The data:
● ● ● ●

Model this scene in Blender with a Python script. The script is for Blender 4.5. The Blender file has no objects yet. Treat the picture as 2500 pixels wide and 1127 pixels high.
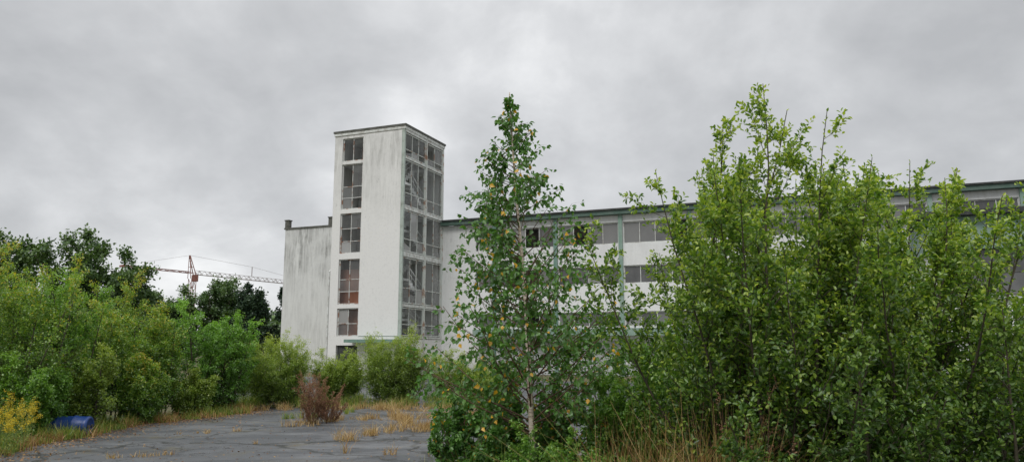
import bpy, math, random, bmesh
import numpy as np
from mathutils import Vector
R=math.radians
scene=bpy.context.scene
COL=scene.collection
random.seed(3)
# ------------------------------------------------------------------ helpers
def link(o,parent=None):
    COL.objects.link(o)
    if parent is not None: o.parent=parent
    return o
def empty(name,loc,rotz=0,label=None,cat=None,group=None,kind=None):
    o=bpy.data.objects.new(name,None); o.location=loc; o.rotation_euler=(0,0,rotz)
    o.empty_display_size=0.3
    link(o); tag(o,label,cat,group,kind); return o
def tag(o,label=None,cat=None,group=None,kind=None):
    if label:o["label"]=label
    if cat:o["category"]=cat
    if group:o["group"]=group
    if kind:o["kind"]=kind
class MB:
    def __init__(s): s.v=[];s.f=[];s.t=[]
    def box(s,x0,x1,y0,y1,z0,z1,t=0.5):
        b=len(s.v)
        s.v+=[(x0,y0,z0),(x1,y0,z0),(x1,y1,z0),(x0,y1,z0),(x0,y0,z1),(x1,y0,z1),(x1,y1,z1),(x0,y1,z1)]
        s.f+=[(b,b+3,b+2,b+1),(b+4,b+5,b+6,b+7),(b,b+1,b+5,b+4),(b+1,b+2,b+6,b+5),(b+2,b+3,b+7,b+6),(b+3,b,b+4,b+7)]
        s.t+=[t]*6
    def quad(s,a,b,c,d,t=0.5):
        n=len(s.v); s.v+=[a,b,c,d]; s.f.append((n,n+1,n+2,n+3)); s.t.append(t)
    def strut(s,a,b,w,t=0.5):
        a=Vector(a);b=Vector(b);d=(b-a).normalized()
        u=d.cross(Vector((0,0,1)))
        if u.length<.05:u=Vector((1,0,0))
        u.normalize();v=d.cross(u)
        n=len(s.v);h=w/2
        for p in (a,b):
            for i,j in((-h,-h),(h,-h),(h,h),(-h,h)): s.v.append(tuple(p+u*i+v*j))
        for i in range(4):
            j=(i+1)%4; s.f.append((n+i,n+j,n+4+j,n+4+i)); s.t.append(t)
        s.f.append((n+3,n+2,n+1,n));s.f.append((n+4,n+5,n+6,n+7));s.t+=[t,t]
    def obj(s,name,mat,parent=None,smooth=False,**k):
        me=bpy.data.meshes.new(name); me.from_pydata(s.v,[],s.f); me.update()
        a=me.attributes.new("tint",'FLOAT','FACE'); a.data.foreach_set("value",s.t)
        me.materials.append(mat)
        if smooth: me.polygons.foreach_set("use_smooth",[True]*len(me.polygons))
        o=bpy.data.objects.new(name,me); link(o,parent); tag(o,**k); return o
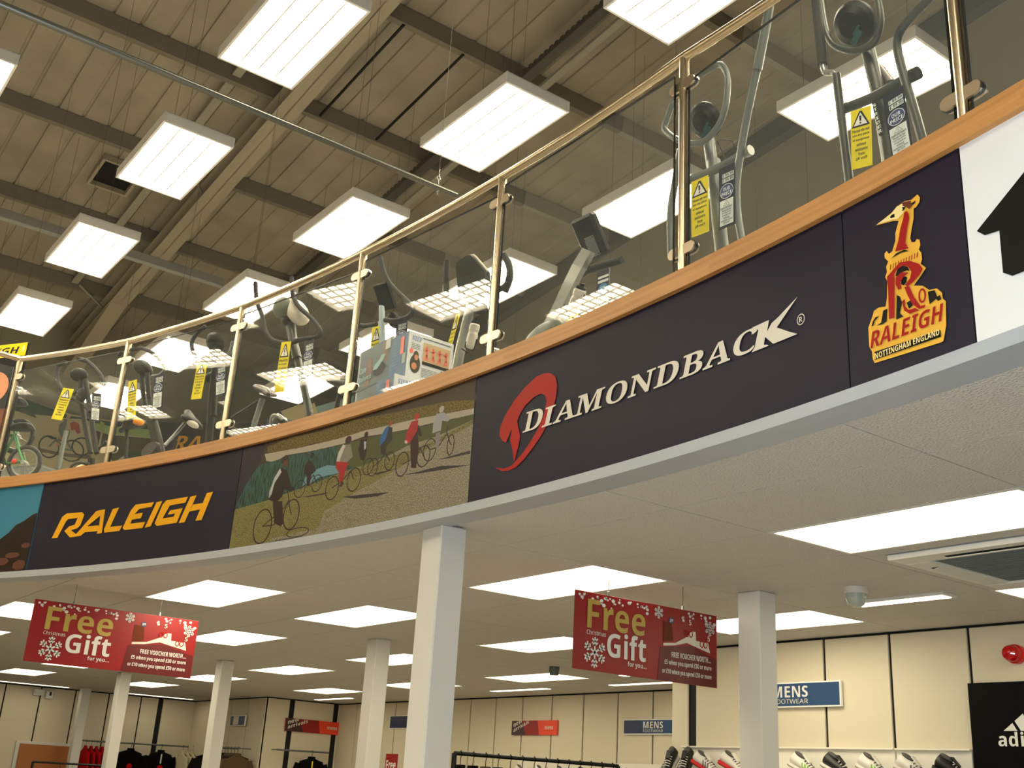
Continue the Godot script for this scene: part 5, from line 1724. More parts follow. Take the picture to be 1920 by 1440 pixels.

● ● ● ●

What is required: Go through the lines above. Select every one that has the string "script".

Task solution:
Model this scene in Blender with a Python script. The script is for Blender 4.5. The Blender file has no objects yet. Treat the picture as 2500 pixels wide and 1127 pixels high.
Continue the Godot script for this scene: part 5, from line 1724. More parts follow. Take the picture to be 1920 by 1440 pixels.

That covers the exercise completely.